Eu acho que sim. Através de tudo o que tenho lido e as entrevistas que tenho feito, as reflexões para o livro, aquilo que percebi na viagem dele à Terra Santa, [concluo que] a primeira opção dele é o diálogo, sempre. É claro que há sempre opiniões e questões relativamente irresolúveis, que, quando as posições estão extremadas, não há muito a fazer, mas é preciso tentar. E ele está a tentar dentro da religião católica que isso aconteça. Ele é o Santo Padre, é a pessoa que gere, dirige e tem o poder de decisão. Neste tipo de democracia as pessoas têm que aceitar, como outros aceitavam da mesma maneira a postura de Bento XVI, João Paulo II, João Paulo I, Paulo VI, João XXIII e outros para trás. O caminho faz-se caminhando.

Ninguém é consensual?

Ninguém é consensual. Ele está a alargar a Igreja Católica para fora, para aqueles que estavam nas franjas do catolicismo, desiludidos com a própria postura da Igreja e está alargar porque está a perceber a missão pastoral da Igreja. Isto é a minha opinião, sinto isso, é uma grande lufada de ar fresco e sinto que o Papa Francisco tem uma coisa que, infelizmente, às vezes não está muito bem distribuída no mundo, que é bom senso e isso é muito importante. Não é mudar as nossas convicções, mas é ter o bom senso de lutar bem por elas.

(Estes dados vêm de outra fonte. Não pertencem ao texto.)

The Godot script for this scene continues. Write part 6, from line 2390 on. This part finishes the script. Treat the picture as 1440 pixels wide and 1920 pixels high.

A sua relação com a Igreja e com a espiritualidade alterou-se com o Papa Francisco?

Alterou muito mesmo. Sou católico, tive sempre uma relação próxima com o catolicismo até à minha adolescência e depois afastei-me. Desde há um ano que me aproximei. A aproximação foi gradual e não teve a ver com ele. Talvez, passados uns meses, ele possa ter alguma coisa a ver com isso, mas no início não. Lembro-me que quando ouvi na rádio o anúncio pensei: "O que sairá daqui?". Não estava com grandes expectativas e tem-me feito aproximar e pensar muito. Só espero conseguir continuar, porque como alguém escreveu: começar é fácil, acabar é mais fácil ainda, o difícil é continuar.